* BEGIN *
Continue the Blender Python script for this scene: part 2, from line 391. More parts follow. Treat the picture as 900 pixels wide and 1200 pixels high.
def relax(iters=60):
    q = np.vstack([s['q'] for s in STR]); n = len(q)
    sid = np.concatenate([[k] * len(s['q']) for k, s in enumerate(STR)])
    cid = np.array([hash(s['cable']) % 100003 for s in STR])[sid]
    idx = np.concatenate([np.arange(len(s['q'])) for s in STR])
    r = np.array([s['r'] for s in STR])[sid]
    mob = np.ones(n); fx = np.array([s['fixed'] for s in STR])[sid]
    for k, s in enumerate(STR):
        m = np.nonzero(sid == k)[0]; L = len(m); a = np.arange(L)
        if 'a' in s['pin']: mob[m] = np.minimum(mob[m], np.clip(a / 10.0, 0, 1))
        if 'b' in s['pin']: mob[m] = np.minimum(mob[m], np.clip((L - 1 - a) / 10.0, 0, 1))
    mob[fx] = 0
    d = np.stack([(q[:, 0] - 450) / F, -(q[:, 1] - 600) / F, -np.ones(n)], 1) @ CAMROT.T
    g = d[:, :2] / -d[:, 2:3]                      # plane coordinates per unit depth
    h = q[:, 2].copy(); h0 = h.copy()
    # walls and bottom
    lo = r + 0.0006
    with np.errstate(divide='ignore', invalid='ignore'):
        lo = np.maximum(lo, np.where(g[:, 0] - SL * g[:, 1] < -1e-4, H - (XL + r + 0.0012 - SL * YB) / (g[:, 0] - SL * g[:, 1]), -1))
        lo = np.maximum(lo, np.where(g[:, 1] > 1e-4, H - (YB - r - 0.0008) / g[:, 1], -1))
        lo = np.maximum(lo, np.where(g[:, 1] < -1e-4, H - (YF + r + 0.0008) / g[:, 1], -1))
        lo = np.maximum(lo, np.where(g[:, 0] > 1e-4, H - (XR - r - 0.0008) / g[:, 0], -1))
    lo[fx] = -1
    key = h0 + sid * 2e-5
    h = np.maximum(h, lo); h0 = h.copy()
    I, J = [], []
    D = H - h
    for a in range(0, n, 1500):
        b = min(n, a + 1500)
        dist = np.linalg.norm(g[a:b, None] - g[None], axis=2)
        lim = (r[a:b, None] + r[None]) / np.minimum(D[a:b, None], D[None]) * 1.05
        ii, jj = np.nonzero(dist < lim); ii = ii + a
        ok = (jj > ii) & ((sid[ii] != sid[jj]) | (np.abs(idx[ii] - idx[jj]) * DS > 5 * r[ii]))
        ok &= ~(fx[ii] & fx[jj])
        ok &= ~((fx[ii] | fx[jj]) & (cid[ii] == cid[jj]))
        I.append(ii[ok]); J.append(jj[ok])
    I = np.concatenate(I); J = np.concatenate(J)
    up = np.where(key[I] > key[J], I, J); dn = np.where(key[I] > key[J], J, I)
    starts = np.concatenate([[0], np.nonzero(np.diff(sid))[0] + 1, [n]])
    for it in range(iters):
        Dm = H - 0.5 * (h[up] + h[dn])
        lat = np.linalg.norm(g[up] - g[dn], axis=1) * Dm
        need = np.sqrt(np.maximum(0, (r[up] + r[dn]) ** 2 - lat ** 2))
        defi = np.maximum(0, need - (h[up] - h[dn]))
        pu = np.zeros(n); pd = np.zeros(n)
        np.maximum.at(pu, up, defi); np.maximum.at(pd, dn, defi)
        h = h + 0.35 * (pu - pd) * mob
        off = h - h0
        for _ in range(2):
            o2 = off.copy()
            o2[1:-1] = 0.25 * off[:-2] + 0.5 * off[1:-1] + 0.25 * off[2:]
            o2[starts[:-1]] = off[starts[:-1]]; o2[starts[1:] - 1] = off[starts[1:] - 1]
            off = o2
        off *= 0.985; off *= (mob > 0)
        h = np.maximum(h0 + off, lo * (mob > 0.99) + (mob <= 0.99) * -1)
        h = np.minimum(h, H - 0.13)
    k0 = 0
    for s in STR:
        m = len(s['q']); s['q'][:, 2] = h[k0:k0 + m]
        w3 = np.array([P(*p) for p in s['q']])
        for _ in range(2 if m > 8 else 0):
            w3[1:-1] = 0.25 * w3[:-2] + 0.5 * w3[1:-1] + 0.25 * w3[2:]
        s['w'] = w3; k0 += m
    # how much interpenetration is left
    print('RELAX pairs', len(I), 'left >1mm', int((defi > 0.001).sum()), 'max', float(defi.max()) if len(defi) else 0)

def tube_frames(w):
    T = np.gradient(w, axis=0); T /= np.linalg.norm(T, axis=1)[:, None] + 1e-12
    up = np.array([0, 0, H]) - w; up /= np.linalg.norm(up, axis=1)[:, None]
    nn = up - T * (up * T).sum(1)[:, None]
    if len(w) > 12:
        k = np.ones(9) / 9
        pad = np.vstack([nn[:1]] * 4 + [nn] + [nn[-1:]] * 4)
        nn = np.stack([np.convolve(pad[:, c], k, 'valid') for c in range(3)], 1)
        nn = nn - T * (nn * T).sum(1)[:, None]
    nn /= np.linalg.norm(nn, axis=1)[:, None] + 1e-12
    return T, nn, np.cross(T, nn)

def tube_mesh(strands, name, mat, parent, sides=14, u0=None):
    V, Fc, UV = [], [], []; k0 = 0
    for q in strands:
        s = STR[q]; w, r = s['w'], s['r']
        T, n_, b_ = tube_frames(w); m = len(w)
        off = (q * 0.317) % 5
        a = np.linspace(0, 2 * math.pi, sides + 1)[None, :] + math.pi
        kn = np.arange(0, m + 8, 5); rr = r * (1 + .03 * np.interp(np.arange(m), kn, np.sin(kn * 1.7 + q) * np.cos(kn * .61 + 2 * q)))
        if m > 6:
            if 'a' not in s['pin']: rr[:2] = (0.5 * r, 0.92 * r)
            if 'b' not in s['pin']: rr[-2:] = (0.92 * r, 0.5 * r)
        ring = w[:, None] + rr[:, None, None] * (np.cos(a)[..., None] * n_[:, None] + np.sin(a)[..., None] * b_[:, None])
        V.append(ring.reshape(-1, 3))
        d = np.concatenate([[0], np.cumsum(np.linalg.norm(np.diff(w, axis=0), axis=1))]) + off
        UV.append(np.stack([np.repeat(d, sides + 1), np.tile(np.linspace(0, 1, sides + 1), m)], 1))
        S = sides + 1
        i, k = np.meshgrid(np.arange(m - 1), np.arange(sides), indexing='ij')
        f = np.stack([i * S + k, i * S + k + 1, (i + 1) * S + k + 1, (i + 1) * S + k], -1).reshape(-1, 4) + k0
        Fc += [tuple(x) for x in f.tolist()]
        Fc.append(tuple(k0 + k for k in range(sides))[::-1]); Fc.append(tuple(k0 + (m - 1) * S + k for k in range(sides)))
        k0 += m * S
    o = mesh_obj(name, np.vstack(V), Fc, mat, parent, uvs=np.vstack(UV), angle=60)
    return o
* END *
Show the data once more, exactly as it was written.

Continue the Blender Python script for this scene: part 2, from line 391. More parts follow. Treat the picture as 900 pixels wide and 1200 pixels high.
def relax(iters=60):
    q = np.vstack([s['q'] for s in STR]); n = len(q)
    sid = np.concatenate([[k] * len(s['q']) for k, s in enumerate(STR)])
    cid = np.array([hash(s['cable']) % 100003 for s in STR])[sid]
    idx = np.concatenate([np.arange(len(s['q'])) for s in STR])
    r = np.array([s['r'] for s in STR])[sid]
    mob = np.ones(n); fx = np.array([s['fixed'] for s in STR])[sid]
    for k, s in enumerate(STR):
        m = np.nonzero(sid == k)[0]; L = len(m); a = np.arange(L)
        if 'a' in s['pin']: mob[m] = np.minimum(mob[m], np.clip(a / 10.0, 0, 1))
        if 'b' in s['pin']: mob[m] = np.minimum(mob[m], np.clip((L - 1 - a) / 10.0, 0, 1))
    mob[fx] = 0
    d = np.stack([(q[:, 0] - 450) / F, -(q[:, 1] - 600) / F, -np.ones(n)], 1) @ CAMROT.T
    g = d[:, :2] / -d[:, 2:3]                      # plane coordinates per unit depth
    h = q[:, 2].copy(); h0 = h.copy()
    # walls and bottom
    lo = r + 0.0006
    with np.errstate(divide='ignore', invalid='ignore'):
        lo = np.maximum(lo, np.where(g[:, 0] - SL * g[:, 1] < -1e-4, H - (XL + r + 0.0012 - SL * YB) / (g[:, 0] - SL * g[:, 1]), -1))
        lo = np.maximum(lo, np.where(g[:, 1] > 1e-4, H - (YB - r - 0.0008) / g[:, 1], -1))
        lo = np.maximum(lo, np.where(g[:, 1] < -1e-4, H - (YF + r + 0.0008) / g[:, 1], -1))
        lo = np.maximum(lo, np.where(g[:, 0] > 1e-4, H - (XR - r - 0.0008) / g[:, 0], -1))
    lo[fx] = -1
    key = h0 + sid * 2e-5
    h = np.maximum(h, lo); h0 = h.copy()
    I, J = [], []
    D = H - h
    for a in range(0, n, 1500):
        b = min(n, a + 1500)
        dist = np.linalg.norm(g[a:b, None] - g[None], axis=2)
        lim = (r[a:b, None] + r[None]) / np.minimum(D[a:b, None], D[None]) * 1.05
        ii, jj = np.nonzero(dist < lim); ii = ii + a
        ok = (jj > ii) & ((sid[ii] != sid[jj]) | (np.abs(idx[ii] - idx[jj]) * DS > 5 * r[ii]))
        ok &= ~(fx[ii] & fx[jj])
        ok &= ~((fx[ii] | fx[jj]) & (cid[ii] == cid[jj]))
        I.append(ii[ok]); J.append(jj[ok])
    I = np.concatenate(I); J = np.concatenate(J)
    up = np.where(key[I] > key[J], I, J); dn = np.where(key[I] > key[J], J, I)
    starts = np.concatenate([[0], np.nonzero(np.diff(sid))[0] + 1, [n]])
    for it in range(iters):
        Dm = H - 0.5 * (h[up] + h[dn])
        lat = np.linalg.norm(g[up] - g[dn], axis=1) * Dm
        need = np.sqrt(np.maximum(0, (r[up] + r[dn]) ** 2 - lat ** 2))
        defi = np.maximum(0, need - (h[up] - h[dn]))
        pu = np.zeros(n); pd = np.zeros(n)
        np.maximum.at(pu, up, defi); np.maximum.at(pd, dn, defi)
        h = h + 0.35 * (pu - pd) * mob
        off = h - h0
        for _ in range(2):
            o2 = off.copy()
            o2[1:-1] = 0.25 * off[:-2] + 0.5 * off[1:-1] + 0.25 * off[2:]
            o2[starts[:-1]] = off[starts[:-1]]; o2[starts[1:] - 1] = off[starts[1:] - 1]
            off = o2
        off *= 0.985; off *= (mob > 0)
        h = np.maximum(h0 + off, lo * (mob > 0.99) + (mob <= 0.99) * -1)
        h = np.minimum(h, H - 0.13)
    k0 = 0
    for s in STR:
        m = len(s['q']); s['q'][:, 2] = h[k0:k0 + m]
        w3 = np.array([P(*p) for p in s['q']])
        for _ in range(2 if m > 8 else 0):
            w3[1:-1] = 0.25 * w3[:-2] + 0.5 * w3[1:-1] + 0.25 * w3[2:]
        s['w'] = w3; k0 += m
    # how much interpenetration is left
    print('RELAX pairs', len(I), 'left >1mm', int((defi > 0.001).sum()), 'max', float(defi.max()) if len(defi) else 0)

def tube_frames(w):
    T = np.gradient(w, axis=0); T /= np.linalg.norm(T, axis=1)[:, None] + 1e-12
    up = np.array([0, 0, H]) - w; up /= np.linalg.norm(up, axis=1)[:, None]
    nn = up - T * (up * T).sum(1)[:, None]
    if len(w) > 12:
        k = np.ones(9) / 9
        pad = np.vstack([nn[:1]] * 4 + [nn] + [nn[-1:]] * 4)
        nn = np.stack([np.convolve(pad[:, c], k, 'valid') for c in range(3)], 1)
        nn = nn - T * (nn * T).sum(1)[:, None]
    nn /= np.linalg.norm(nn, axis=1)[:, None] + 1e-12
    return T, nn, np.cross(T, nn)

def tube_mesh(strands, name, mat, parent, sides=14, u0=None):
    V, Fc, UV = [], [], []; k0 = 0
    for q in strands:
        s = STR[q]; w, r = s['w'], s['r']
        T, n_, b_ = tube_frames(w); m = len(w)
        off = (q * 0.317) % 5
        a = np.linspace(0, 2 * math.pi, sides + 1)[None, :] + math.pi
        kn = np.arange(0, m + 8, 5); rr = r * (1 + .03 * np.interp(np.arange(m), kn, np.sin(kn * 1.7 + q) * np.cos(kn * .61 + 2 * q)))
        if m > 6:
            if 'a' not in s['pin']: rr[:2] = (0.5 * r, 0.92 * r)
            if 'b' not in s['pin']: rr[-2:] = (0.92 * r, 0.5 * r)
        ring = w[:, None] + rr[:, None, None] * (np.cos(a)[..., None] * n_[:, None] + np.sin(a)[..., None] * b_[:, None])
        V.append(ring.reshape(-1, 3))
        d = np.concatenate([[0], np.cumsum(np.linalg.norm(np.diff(w, axis=0), axis=1))]) + off
        UV.append(np.stack([np.repeat(d, sides + 1), np.tile(np.linspace(0, 1, sides + 1), m)], 1))
        S = sides + 1
        i, k = np.meshgrid(np.arange(m - 1), np.arange(sides), indexing='ij')
        f = np.stack([i * S + k, i * S + k + 1, (i + 1) * S + k + 1, (i + 1) * S + k], -1).reshape(-1, 4) + k0
        Fc += [tuple(x) for x in f.tolist()]
        Fc.append(tuple(k0 + k for k in range(sides))[::-1]); Fc.append(tuple(k0 + (m - 1) * S + k for k in range(sides)))
        k0 += m * S
    o = mesh_obj(name, np.vstack(V), Fc, mat, parent, uvs=np.vstack(UV), angle=60)
    return o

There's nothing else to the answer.